▸ EXERCISE TASK
How do the records below read from their first line through the line containing "m.build('dark_band', ['dark_x', 'dark_y', 'dark'], bd)"? Write those lines out exactly.

▸ DATA ENTRIES
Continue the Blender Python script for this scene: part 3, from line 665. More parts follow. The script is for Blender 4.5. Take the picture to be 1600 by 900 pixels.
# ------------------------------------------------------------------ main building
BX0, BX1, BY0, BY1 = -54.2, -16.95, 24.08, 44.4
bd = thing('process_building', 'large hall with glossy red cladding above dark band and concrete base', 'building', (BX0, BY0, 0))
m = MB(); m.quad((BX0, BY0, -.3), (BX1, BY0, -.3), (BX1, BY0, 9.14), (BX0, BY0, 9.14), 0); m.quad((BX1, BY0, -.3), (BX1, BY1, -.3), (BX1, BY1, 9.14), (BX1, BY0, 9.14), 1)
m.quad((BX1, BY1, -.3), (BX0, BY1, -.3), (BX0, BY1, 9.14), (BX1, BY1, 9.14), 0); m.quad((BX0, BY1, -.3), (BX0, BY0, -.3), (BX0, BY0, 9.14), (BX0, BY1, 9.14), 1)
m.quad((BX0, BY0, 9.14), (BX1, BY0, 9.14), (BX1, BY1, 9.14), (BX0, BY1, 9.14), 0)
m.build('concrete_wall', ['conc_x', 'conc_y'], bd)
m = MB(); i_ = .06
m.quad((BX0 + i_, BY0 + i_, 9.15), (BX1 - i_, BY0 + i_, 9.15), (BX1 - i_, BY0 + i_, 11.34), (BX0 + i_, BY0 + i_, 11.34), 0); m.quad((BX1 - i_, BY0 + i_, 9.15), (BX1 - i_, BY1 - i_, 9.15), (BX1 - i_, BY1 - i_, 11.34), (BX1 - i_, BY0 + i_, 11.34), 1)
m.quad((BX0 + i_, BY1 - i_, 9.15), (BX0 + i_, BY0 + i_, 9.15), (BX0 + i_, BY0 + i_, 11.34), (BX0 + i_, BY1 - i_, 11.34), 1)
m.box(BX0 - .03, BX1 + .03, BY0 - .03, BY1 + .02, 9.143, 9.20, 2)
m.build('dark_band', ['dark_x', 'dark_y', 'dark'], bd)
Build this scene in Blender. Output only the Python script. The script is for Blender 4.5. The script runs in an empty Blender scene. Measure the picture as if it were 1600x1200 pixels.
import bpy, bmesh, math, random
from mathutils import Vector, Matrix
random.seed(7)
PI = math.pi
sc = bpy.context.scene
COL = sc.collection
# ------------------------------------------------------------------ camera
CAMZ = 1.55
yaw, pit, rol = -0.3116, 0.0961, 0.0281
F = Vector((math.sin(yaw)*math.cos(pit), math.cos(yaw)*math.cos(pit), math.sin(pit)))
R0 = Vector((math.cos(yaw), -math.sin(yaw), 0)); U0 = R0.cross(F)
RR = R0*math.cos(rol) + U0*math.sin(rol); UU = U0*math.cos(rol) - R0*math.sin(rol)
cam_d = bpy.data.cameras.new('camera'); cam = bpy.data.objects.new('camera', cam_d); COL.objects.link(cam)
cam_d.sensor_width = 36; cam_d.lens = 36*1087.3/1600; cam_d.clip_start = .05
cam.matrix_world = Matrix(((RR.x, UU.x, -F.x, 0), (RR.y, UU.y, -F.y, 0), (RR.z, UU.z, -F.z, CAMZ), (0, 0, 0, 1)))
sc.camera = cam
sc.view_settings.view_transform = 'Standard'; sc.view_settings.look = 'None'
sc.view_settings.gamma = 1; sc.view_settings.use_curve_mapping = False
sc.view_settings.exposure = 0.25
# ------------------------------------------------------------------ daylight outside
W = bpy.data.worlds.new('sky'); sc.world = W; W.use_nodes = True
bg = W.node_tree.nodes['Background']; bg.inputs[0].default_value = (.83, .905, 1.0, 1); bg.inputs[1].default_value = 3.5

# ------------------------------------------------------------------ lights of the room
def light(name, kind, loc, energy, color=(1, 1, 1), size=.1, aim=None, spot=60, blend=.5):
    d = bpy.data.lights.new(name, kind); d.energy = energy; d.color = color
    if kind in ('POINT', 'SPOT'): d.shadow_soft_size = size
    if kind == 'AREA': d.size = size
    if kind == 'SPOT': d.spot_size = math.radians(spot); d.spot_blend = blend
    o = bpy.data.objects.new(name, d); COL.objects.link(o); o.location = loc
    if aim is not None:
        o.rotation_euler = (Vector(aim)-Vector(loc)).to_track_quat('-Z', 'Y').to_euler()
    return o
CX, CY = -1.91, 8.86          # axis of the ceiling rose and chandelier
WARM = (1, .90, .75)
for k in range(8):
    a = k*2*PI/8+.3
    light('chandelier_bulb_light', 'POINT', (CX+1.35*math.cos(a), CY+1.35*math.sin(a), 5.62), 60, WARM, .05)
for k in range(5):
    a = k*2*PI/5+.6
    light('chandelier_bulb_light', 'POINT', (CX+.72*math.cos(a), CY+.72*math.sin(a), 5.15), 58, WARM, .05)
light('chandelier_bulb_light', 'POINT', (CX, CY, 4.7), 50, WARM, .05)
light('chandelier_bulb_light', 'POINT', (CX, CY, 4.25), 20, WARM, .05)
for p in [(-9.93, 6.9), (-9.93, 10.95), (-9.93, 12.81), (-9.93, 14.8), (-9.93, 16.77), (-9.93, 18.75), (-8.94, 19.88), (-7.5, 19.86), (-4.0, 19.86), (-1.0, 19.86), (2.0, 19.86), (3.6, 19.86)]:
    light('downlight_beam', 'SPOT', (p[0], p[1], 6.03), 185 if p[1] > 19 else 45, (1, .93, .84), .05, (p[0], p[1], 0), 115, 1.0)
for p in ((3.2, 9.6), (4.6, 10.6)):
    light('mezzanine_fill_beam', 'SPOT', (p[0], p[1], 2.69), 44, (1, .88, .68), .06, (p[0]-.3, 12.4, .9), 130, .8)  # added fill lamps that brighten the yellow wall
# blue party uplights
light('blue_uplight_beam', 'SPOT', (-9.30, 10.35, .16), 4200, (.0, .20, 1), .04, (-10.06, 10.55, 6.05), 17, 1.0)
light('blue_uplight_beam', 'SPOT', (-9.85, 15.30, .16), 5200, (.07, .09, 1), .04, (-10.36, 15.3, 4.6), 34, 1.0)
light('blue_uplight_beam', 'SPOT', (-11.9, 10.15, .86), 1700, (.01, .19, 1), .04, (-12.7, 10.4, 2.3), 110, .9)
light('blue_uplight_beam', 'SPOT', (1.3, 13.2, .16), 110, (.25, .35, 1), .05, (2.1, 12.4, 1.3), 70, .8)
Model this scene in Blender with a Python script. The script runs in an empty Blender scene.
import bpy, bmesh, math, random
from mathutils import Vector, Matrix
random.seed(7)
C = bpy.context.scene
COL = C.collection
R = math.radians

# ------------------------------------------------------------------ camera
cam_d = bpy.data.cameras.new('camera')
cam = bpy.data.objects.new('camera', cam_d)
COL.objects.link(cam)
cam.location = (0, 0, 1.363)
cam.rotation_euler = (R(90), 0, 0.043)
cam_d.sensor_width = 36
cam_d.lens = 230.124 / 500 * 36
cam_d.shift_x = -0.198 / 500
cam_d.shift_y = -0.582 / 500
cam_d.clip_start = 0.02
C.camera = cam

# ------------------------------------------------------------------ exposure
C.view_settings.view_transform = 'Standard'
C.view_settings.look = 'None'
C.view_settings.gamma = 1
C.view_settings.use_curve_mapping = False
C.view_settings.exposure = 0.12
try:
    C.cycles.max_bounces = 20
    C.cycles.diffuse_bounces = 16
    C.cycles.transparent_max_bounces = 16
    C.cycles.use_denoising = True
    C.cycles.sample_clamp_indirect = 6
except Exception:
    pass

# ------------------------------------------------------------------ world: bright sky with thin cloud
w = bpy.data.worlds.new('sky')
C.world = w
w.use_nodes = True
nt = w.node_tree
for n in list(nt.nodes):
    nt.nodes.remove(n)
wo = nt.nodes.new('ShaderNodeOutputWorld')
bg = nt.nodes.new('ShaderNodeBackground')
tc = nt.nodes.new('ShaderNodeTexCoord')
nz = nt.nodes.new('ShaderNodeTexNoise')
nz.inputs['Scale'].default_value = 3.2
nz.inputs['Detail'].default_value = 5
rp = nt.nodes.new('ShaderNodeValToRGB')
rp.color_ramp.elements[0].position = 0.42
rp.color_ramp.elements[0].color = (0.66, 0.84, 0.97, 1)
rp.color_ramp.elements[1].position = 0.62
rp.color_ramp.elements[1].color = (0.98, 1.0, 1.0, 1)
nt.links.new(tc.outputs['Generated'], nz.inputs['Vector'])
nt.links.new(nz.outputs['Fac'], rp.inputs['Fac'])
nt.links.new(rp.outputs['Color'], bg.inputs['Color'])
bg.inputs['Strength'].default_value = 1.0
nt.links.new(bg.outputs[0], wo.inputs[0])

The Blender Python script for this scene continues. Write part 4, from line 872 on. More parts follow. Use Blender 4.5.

▸ SOLUTION FOR THIS EXERCISE
Continue the Blender Python script for this scene: part 3, from line 665. More parts follow. The script is for Blender 4.5. Take the picture to be 1600 by 900 pixels.
# ------------------------------------------------------------------ main building
BX0, BX1, BY0, BY1 = -54.2, -16.95, 24.08, 44.4
bd = thing('process_building', 'large hall with glossy red cladding above dark band and concrete base', 'building', (BX0, BY0, 0))
m = MB(); m.quad((BX0, BY0, -.3), (BX1, BY0, -.3), (BX1, BY0, 9.14), (BX0, BY0, 9.14), 0); m.quad((BX1, BY0, -.3), (BX1, BY1, -.3), (BX1, BY1, 9.14), (BX1, BY0, 9.14), 1)
m.quad((BX1, BY1, -.3), (BX0, BY1, -.3), (BX0, BY1, 9.14), (BX1, BY1, 9.14), 0); m.quad((BX0, BY1, -.3), (BX0, BY0, -.3), (BX0, BY0, 9.14), (BX0, BY1, 9.14), 1)
m.quad((BX0, BY0, 9.14), (BX1, BY0, 9.14), (BX1, BY1, 9.14), (BX0, BY1, 9.14), 0)
m.build('concrete_wall', ['conc_x', 'conc_y'], bd)
m = MB(); i_ = .06
m.quad((BX0 + i_, BY0 + i_, 9.15), (BX1 - i_, BY0 + i_, 9.15), (BX1 - i_, BY0 + i_, 11.34), (BX0 + i_, BY0 + i_, 11.34), 0); m.quad((BX1 - i_, BY0 + i_, 9.15), (BX1 - i_, BY1 - i_, 9.15), (BX1 - i_, BY1 - i_, 11.34), (BX1 - i_, BY0 + i_, 11.34), 1)
m.quad((BX0 + i_, BY1 - i_, 9.15), (BX0 + i_, BY0 + i_, 9.15), (BX0 + i_, BY0 + i_, 11.34), (BX0 + i_, BY1 - i_, 11.34), 1)
m.box(BX0 - .03, BX1 + .03, BY0 - .03, BY1 + .02, 9.143, 9.20, 2)
m.build('dark_band', ['dark_x', 'dark_y', 'dark'], bd)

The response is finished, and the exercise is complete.